Restauration d'un violon mirecourt
Quelques étapes de la restauration d’un violon Gustave Villaume
Ce violon est arrivé non monté avec un chevalet en mauvais état, une cheville cassée, une âme inexistante et un vernis trop épais. En outre la volute n’était pas vernie. Le cordier d’origine est fonctionnel, en ébène.
Fait probablement par Gustave Villaume à Nancy dans les années 40-50, il montre un travail précis, une main sûre en particulier sur les filets, le chevalet et la volute. Cette dernière est finement taillée et arbore une géométrie particulièrement séduisante. Le fond est fait de deux pièces, très flambées et élégantes.
Nous trouvons peu d’informations sur ce luthier de Nancy. Sur ce site, Gustave et son frère cadet Jean Villaume livrent à l’ethnologue Hélène Claudot-Hawad quelques-uns de leurs souvenirs. Ce court témoignage ainsi que ses autres enquêtes auprès de luthier de Mirecourt apporte un éclairage sans détour de la condition de luthier de la première moitié du XXème siècle. Métier pourtant exigeant, nécessitant une formation longue, une main sûre et rapide, le luthier ou la luthière vivaient pour la plupart dans une précarité proche des ouvriers non spécialisés.
Ce violon n’a probablement jamais servi.
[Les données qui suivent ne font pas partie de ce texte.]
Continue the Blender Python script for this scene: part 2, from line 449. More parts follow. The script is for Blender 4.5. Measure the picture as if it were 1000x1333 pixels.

Etait-ce un de ceux que le maître a gardé chez lui jusqu’à la mort ?
Je commence par réparer la cheville cassée en redressant la partie manquante.
N’ayant pas de palissandre sous la main, j’utilise un bout d’ébène plus sombre, que je rectifie puis que je colle. Enfin, je termine à la gouge et à la lime.
Je prends ensuite des scans du chevalet qui est assez beau et joliment fini. Il y quelques dégâts mineurs que je m’empresse de réparer, en conservant la courbe supérieure qui par ailleurs, n’est pas très prononcée.
Une fois ces petites choses finies, je m’attaque à l’âme. Comme j’aime l’originalité, je la découpe dans un bout de bambou aux fibres bien droites et très rigide. 6mm de diamètre … pour la hauteur, n’ayant pas d’instrument de mesure, j’y vais à tâtons en commençant par une âme de 45mm. Après plusieurs découpes, plusieurs essais, je parviens à déterminer plus précisément la hauteur : 50.5mm. Suivent une douzaine d’essais pour placer l’âme avec la pointe aux âmes, puis encore quelques dizaine de minutes pour placer l’âme à un premier emplacement.
J’en profite pour regarder par le trou du bouton. Les finitions sont excellentes. Tout a été poncé, la courbe de la barre des basses est très agréable, pas de traces de gouges.
A ce moment, commence le travail de nettoyage. Vu l’état du vernis sur la table (dégradé et épais en certains endroits), je décide de retirer le vernis d’origine de la table. En outre, ce vernis n’est pas particulièrement esthétique, et n’a pas de profondeur, contrairement à celui du fond et des éclisses (apparemment différent). Je préfère en mettre un autre. Et d’ailleurs, j’ai débuté sa préparation quelques jours plus tôt.
Après un travail pour enlever le vernis, je peux contempler le bois à nouveau et constater ses qualités. Après la préparation de la table, je commence par la recouvrir d’un enduit à base de plâtre de Paris, afin de fermer les pores et mettre une première couche sur laquelle le vernis se fixera. Le violon paraît laiteux à ce stade:
Voici la composition de mon vernis: 200g de gomme laque, 30g de sandaraque, 200ml d’alcool. Je l’ai préparé une semaine en avance et je le filtre avant usage, car il y a de la cire et quelques détritus.
L’application se fait au pinceau de 25mm de large. Il faut faire vite et être précis en même temps, car le vernis sèche en quelques secondes. Je rectifie au papier de verre 1200 et parfois avec du vernis dilué et un petit pinceau, afin d’uniformiser au maximum. Je ferai 10 couches et pas davantage car je ne souhaite pas surcharger la table inutilement.
Au fur et à mesure, le vernis devient brillant. J’essaie de parvenir à un aspect soyeux plutôt qu’un effet miroir. Pour cela, je reprends au papier de verre de manière très légère sur la volute et la table. Je crois ne m’être pas trop mal pris:
Enfin, après une nuit de séchage, voilà le résultat, une fois le tout monté (et testé!)
J’ai monté des cordes Vision de Thomastik. Je fais mes premiers essais et je déplace avec beaucoup de prudence, l’âme à sa position finale où cela me plaît le mieux. Je pense que le violon a par nature, un côté très chaud, alors le brillant des cordes Vision, permet de retrouver un peu d’équilibre. Le son est doux, puissant avec une belle réponse. Une très belle pièce!